Yesterday, we touched briefly on the plight of the idiot fish, a small red fish with giant, round marbles for eyes. It's delicious, despite its odd appearance. And it's also endangered. Yet it's still sold and served across the world.

The idiot fish is only "endangered," however, not "critically endangered." There are degrees of being endangered, after all. And a critically endangered species is one that is in real, immediate danger of having its numbers decimated by 80 percent within three generations.

So these critically endangered species must be under some sort of protection, right? We don't eat California condors or mountain gorillas after all.

Nope. Endangered fish, no matter what their popularity, don't get the kind of attention and therefore protection that their mammalian counterparts do. For every Iberian lynx that is saved, there are a dozen critically endangered fish that will continue to be fished, sold and consumed.

This is our list of the 10 fish you can buy and eat right now that are endangered. Some are merely endangered, while the ones toward the top are critically endangered. Either way, these fish should be avoided where and whenever possible.

10. Orange roughy

Because the orange roughy has such a long lifespan (forget parrots; these fish can live to be 100 years old) and a slow rate of maturation, it takes literally dozens of years to replenish decimated orange roughy populations.

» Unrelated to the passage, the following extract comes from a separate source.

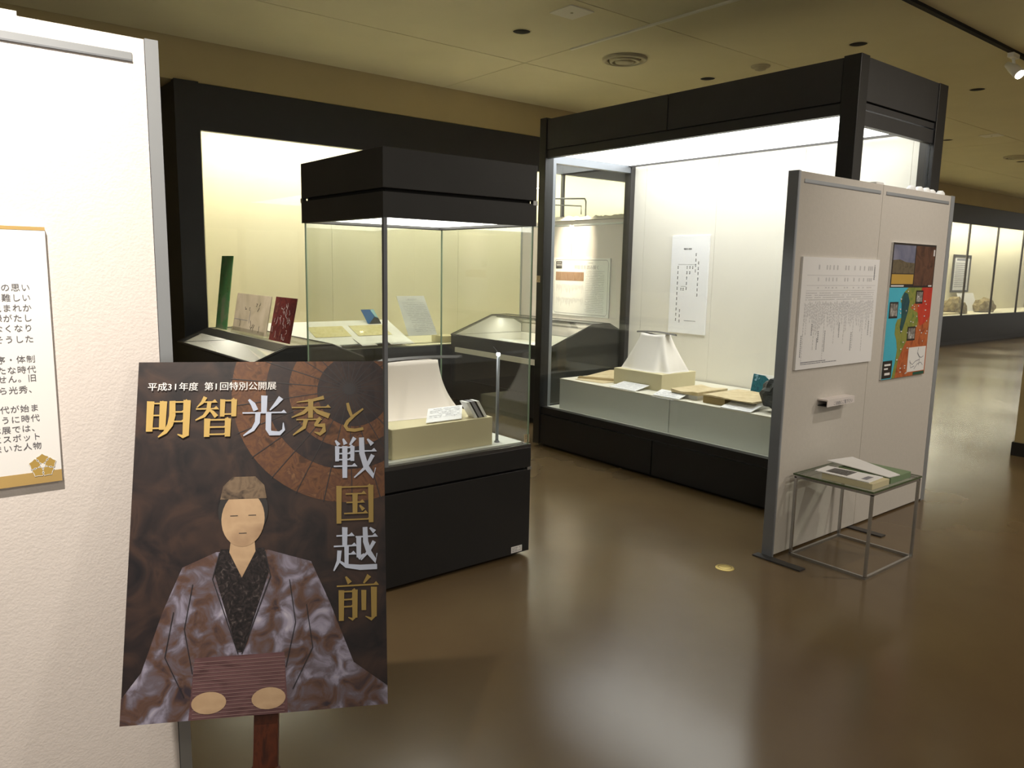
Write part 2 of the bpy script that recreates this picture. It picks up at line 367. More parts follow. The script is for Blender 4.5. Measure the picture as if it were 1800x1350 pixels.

And decimated they are; the fish became popular in the late 1970s, peaking in 1990, when overfishing led to government-imposed quotas for the fish. Although they're no longer technically critically endangered, many organizations recommend that orange roughy be avoided at all costs to keep it this way.

9. Eel

More specifically, the European freshwater eel. Even farm-raised eel, however, are poor stand-ins for wild-caught eel. A farm-raised eel must be fed three times its own body weight in wild-caught fish, a process that makes eel farming as unsustainable as over-fishing wild eel.

8. Haddock

Recently, the ICUN Red List reclassified haddock as merely "vulnerable," albeit still endangered. It's because of this that the Greenpeace International Seafood Red List has listed haddock as one of the 20 species of fish to avoid at all costs. It also notes that while haddock is no longer overfished in U.S. waters, Scottish haddock fisheries should be closed to prevent the same thing from happening across the pond.

7. Halibut

Although there's been some question as to whether or not Atlantic halibut should still be listed as endangered, there's no question that the fishery itself is still in terrible shape after years of overfishing. Although there have been conservation measures put in place since the fishery threatened to collapse, the fish are still in danger: Bottom trawlers catch the sea floor-dwelling halibut in their nets, destroying the young stock that are supposed to be replenishing the Atlantic halibut population.

6. Atlantic cod

The bad news is that the Atlantic cod has been fished nearly to extinction. The good news is that cod from Iceland and and the Barents Sea has not. According to the Seafood Watch app, "For centuries, north Atlantic cod was one of the world's largest and most reliable fisheries. However, decades of overfishing have resulted in dramatic population declines." Pacific cod from Japan and Russia is said to be just as bad, but opinions on that are currently divided.